◆ Aim
Your task is to copy the listing exactly. Drop any pictures from the copy.

◆ Supplied material
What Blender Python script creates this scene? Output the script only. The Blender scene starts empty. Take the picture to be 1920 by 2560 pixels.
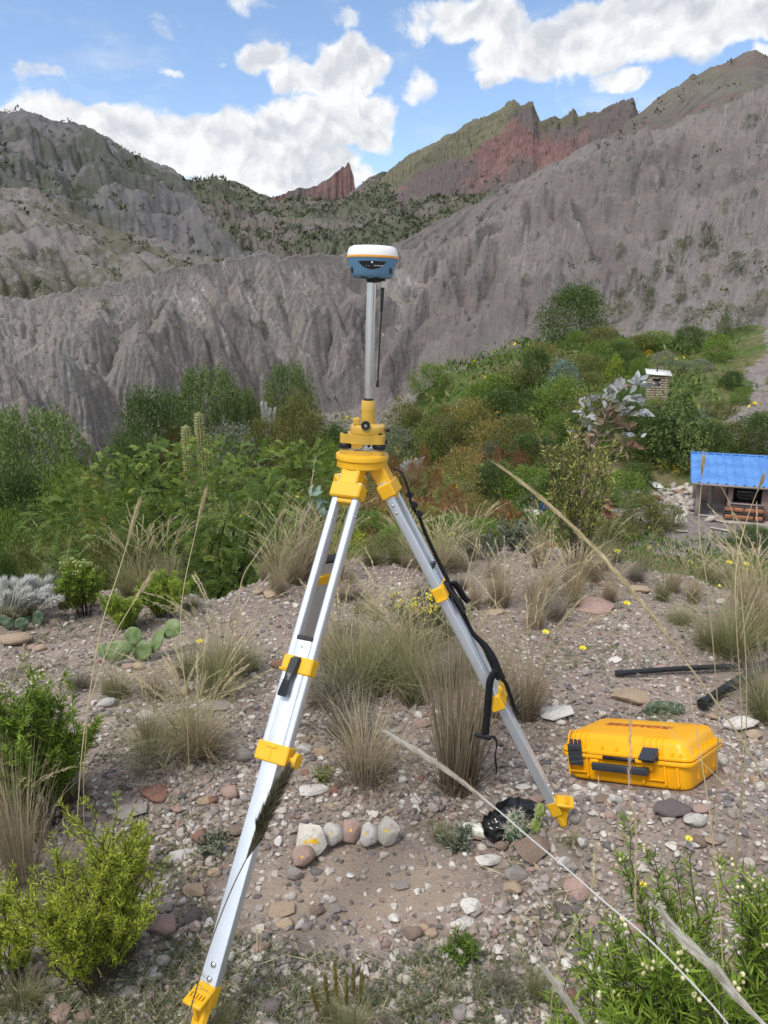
import bpy, math
import numpy as np
from mathutils import Vector, Matrix

C = bpy.context.scene
COL = C.collection
R = math.radians

# ------------------------------------------------------------------ camera, world, sun, exposure
PITCH = R(14.6); FPX = 1844.0; CX, CY = 960.0, 1280.0; CAMZ = 1.6
cam = bpy.data.objects.new('camera', bpy.data.cameras.new('camera'))
COL.objects.link(cam)
cam.location = (0, 0, CAMZ); cam.rotation_euler = (R(90) - PITCH, 0, 0)
cam.data.sensor_width = 36.0; cam.data.sensor_fit = 'AUTO'
cam.data.lens = 36.0 * FPX / 2560.0
cam.data.clip_start = 0.05; cam.data.clip_end = 6000
cam.data.dof.use_dof = True; cam.data.dof.focus_distance = 2.6; cam.data.dof.aperture_fstop = 14.0
C.camera = cam
C.view_settings.view_transform = 'Standard'; C.view_settings.look = 'None'
C.view_settings.gamma = 1.0; C.view_settings.use_curve_mapping = False
C.view_settings.exposure = 0.98
C.render.resolution_x = 768; C.render.resolution_y = 1024

SUN_EL, SUN_AZ = R(58), R(-140)          # azimuth from +Y towards +X
sun = bpy.data.objects.new('sun', bpy.data.lights.new('sun', 'SUN'))
COL.objects.link(sun)
sun.data.energy = 1.5; sun.data.angle = R(18); sun.data.color = (1.0, 0.955, 0.88)
sdir = Vector((math.sin(SUN_AZ) * math.cos(SUN_EL), math.cos(SUN_AZ) * math.cos(SUN_EL), math.sin(SUN_EL)))
sun.rotation_euler = (-sdir).to_track_quat('-Z', 'Y').to_euler()
sun.location = (0, 0, 30)


class NT:
    """small node-tree helper"""
    def __init__(s, tree): s.t = tree; s.n = tree.nodes; s.l = tree.links
    def put(s, sock, v):
        if isinstance(v, bpy.types.NodeSocket): s.l.new(v, sock)
        elif v is not None:
            if hasattr(sock.default_value, '__len__'):
                if not hasattr(v, '__len__'): v = [v] * len(sock.default_value)
                v = list(v)
                if len(v) == 3 and len(sock.default_value) == 4: v = v + [1]
            sock.default_value = v
    def node(s, typ, ins=None, out=0, **kw):
        n = s.n.new(typ)
        for k, v in kw.items(): setattr(n, k, v)
        for k, v in (ins or {}).items(): s.put(n.inputs[k], v)
        return n.outputs[out] if out is not None else n
    def m(s, op, a, b=None, c=None, clamp=False):
        n = s.n.new('ShaderNodeMath'); n.operation = op; n.use_clamp = clamp
        s.put(n.inputs[0], a)
        if b is not None: s.put(n.inputs[1], b)
        if c is not None: s.put(n.inputs[2], c)
        return n.outputs[0]
    def vm(s, op, a, b=None, out=0):
        n = s.n.new('ShaderNodeVectorMath'); n.operation = op
        s.put(n.inputs[0], a)
        if b is not None: s.put(n.inputs[1], b)
        return n.outputs[out]
    def mix(s, f, a, b, blend='MIX'):
        n = s.n.new('ShaderNodeMix'); n.data_type = 'RGBA'; n.blend_type = blend
        s.put(n.inputs[0], f); s.put(n.inputs[6], a); s.put(n.inputs[7], b)
        return n.outputs[2]
    def noise(s, vec, scale, detail=4, rough=0.55, dist=0.0, out=0):
        n = s.n.new('ShaderNodeTexNoise')
        if vec is not None: s.l.new(vec, n.inputs['Vector'])
        n.inputs['Scale'].default_value = scale; n.inputs['Detail'].default_value = detail
        n.inputs['Roughness'].default_value = rough; n.inputs['Distortion'].default_value = dist
        return n.outputs[out]
    def ss(s, x, a, b, lo=0.0, hi=1.0):
        n = s.n.new('ShaderNodeMapRange'); n.interpolation_type = 'SMOOTHSTEP'
        s.put(n.inputs[0], x)
        for i, v in enumerate((a, b, lo, hi)): s.put(n.inputs[i + 1], v)
        return n.outputs[0]
    def lin(s, x, a, b, lo=0.0, hi=1.0):
        n = s.n.new('ShaderNodeMapRange'); s.put(n.inputs[0], x)
        for i, v in enumerate((a, b, lo, hi)): s.put(n.inputs[i + 1], v)
        return n.outputs[0]
    def ramp(s, f, stops):
        n = s.n.new('ShaderNodeValToRGB'); cr = n.color_ramp
        while len(cr.elements) < len(stops): cr.elements.new(0.5)
        for e, (p, c) in zip(cr.elements, stops):
            e.position = p; e.color = (*c, 1) if len(c) == 3 else c
        s.put(n.inputs[0], f)
        return n.outputs[0]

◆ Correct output
What Blender Python script creates this scene? Output the script only. The Blender scene starts empty. Take the picture to be 1920 by 2560 pixels.
import bpy, math
import numpy as np
from mathutils import Vector, Matrix

C = bpy.context.scene
COL = C.collection
R = math.radians

# ------------------------------------------------------------------ camera, world, sun, exposure
PITCH = R(14.6); FPX = 1844.0; CX, CY = 960.0, 1280.0; CAMZ = 1.6
cam = bpy.data.objects.new('camera', bpy.data.cameras.new('camera'))
COL.objects.link(cam)
cam.location = (0, 0, CAMZ); cam.rotation_euler = (R(90) - PITCH, 0, 0)
cam.data.sensor_width = 36.0; cam.data.sensor_fit = 'AUTO'
cam.data.lens = 36.0 * FPX / 2560.0
cam.data.clip_start = 0.05; cam.data.clip_end = 6000
cam.data.dof.use_dof = True; cam.data.dof.focus_distance = 2.6; cam.data.dof.aperture_fstop = 14.0
C.camera = cam
C.view_settings.view_transform = 'Standard'; C.view_settings.look = 'None'
C.view_settings.gamma = 1.0; C.view_settings.use_curve_mapping = False
C.view_settings.exposure = 0.98
C.render.resolution_x = 768; C.render.resolution_y = 1024

SUN_EL, SUN_AZ = R(58), R(-140)          # azimuth from +Y towards +X
sun = bpy.data.objects.new('sun', bpy.data.lights.new('sun', 'SUN'))
COL.objects.link(sun)
sun.data.energy = 1.5; sun.data.angle = R(18); sun.data.color = (1.0, 0.955, 0.88)
sdir = Vector((math.sin(SUN_AZ) * math.cos(SUN_EL), math.cos(SUN_AZ) * math.cos(SUN_EL), math.sin(SUN_EL)))
sun.rotation_euler = (-sdir).to_track_quat('-Z', 'Y').to_euler()
sun.location = (0, 0, 30)


class NT:
    """small node-tree helper"""
    def __init__(s, tree): s.t = tree; s.n = tree.nodes; s.l = tree.links
    def put(s, sock, v):
        if isinstance(v, bpy.types.NodeSocket): s.l.new(v, sock)
        elif v is not None:
            if hasattr(sock.default_value, '__len__'):
                if not hasattr(v, '__len__'): v = [v] * len(sock.default_value)
                v = list(v)
                if len(v) == 3 and len(sock.default_value) == 4: v = v + [1]
            sock.default_value = v
    def node(s, typ, ins=None, out=0, **kw):
        n = s.n.new(typ)
        for k, v in kw.items(): setattr(n, k, v)
        for k, v in (ins or {}).items(): s.put(n.inputs[k], v)
        return n.outputs[out] if out is not None else n
    def m(s, op, a, b=None, c=None, clamp=False):
        n = s.n.new('ShaderNodeMath'); n.operation = op; n.use_clamp = clamp
        s.put(n.inputs[0], a)
        if b is not None: s.put(n.inputs[1], b)
        if c is not None: s.put(n.inputs[2], c)
        return n.outputs[0]
    def vm(s, op, a, b=None, out=0):
        n = s.n.new('ShaderNodeVectorMath'); n.operation = op
        s.put(n.inputs[0], a)
        if b is not None: s.put(n.inputs[1], b)
        return n.outputs[out]
    def mix(s, f, a, b, blend='MIX'):
        n = s.n.new('ShaderNodeMix'); n.data_type = 'RGBA'; n.blend_type = blend
        s.put(n.inputs[0], f); s.put(n.inputs[6], a); s.put(n.inputs[7], b)
        return n.outputs[2]
    def noise(s, vec, scale, detail=4, rough=0.55, dist=0.0, out=0):
        n = s.n.new('ShaderNodeTexNoise')
        if vec is not None: s.l.new(vec, n.inputs['Vector'])
        n.inputs['Scale'].default_value = scale; n.inputs['Detail'].default_value = detail
        n.inputs['Roughness'].default_value = rough; n.inputs['Distortion'].default_value = dist
        return n.outputs[out]
    def ss(s, x, a, b, lo=0.0, hi=1.0):
        n = s.n.new('ShaderNodeMapRange'); n.interpolation_type = 'SMOOTHSTEP'
        s.put(n.inputs[0], x)
        for i, v in enumerate((a, b, lo, hi)): s.put(n.inputs[i + 1], v)
        return n.outputs[0]
    def lin(s, x, a, b, lo=0.0, hi=1.0):
        n = s.n.new('ShaderNodeMapRange'); s.put(n.inputs[0], x)
        for i, v in enumerate((a, b, lo, hi)): s.put(n.inputs[i + 1], v)
        return n.outputs[0]
    def ramp(s, f, stops):
        n = s.n.new('ShaderNodeValToRGB'); cr = n.color_ramp
        while len(cr.elements) < len(stops): cr.elements.new(0.5)
        for e, (p, c) in zip(cr.elements, stops):
            e.position = p; e.color = (*c, 1) if len(c) == 3 else c
        s.put(n.inputs[0], f)
        return n.outputs[0]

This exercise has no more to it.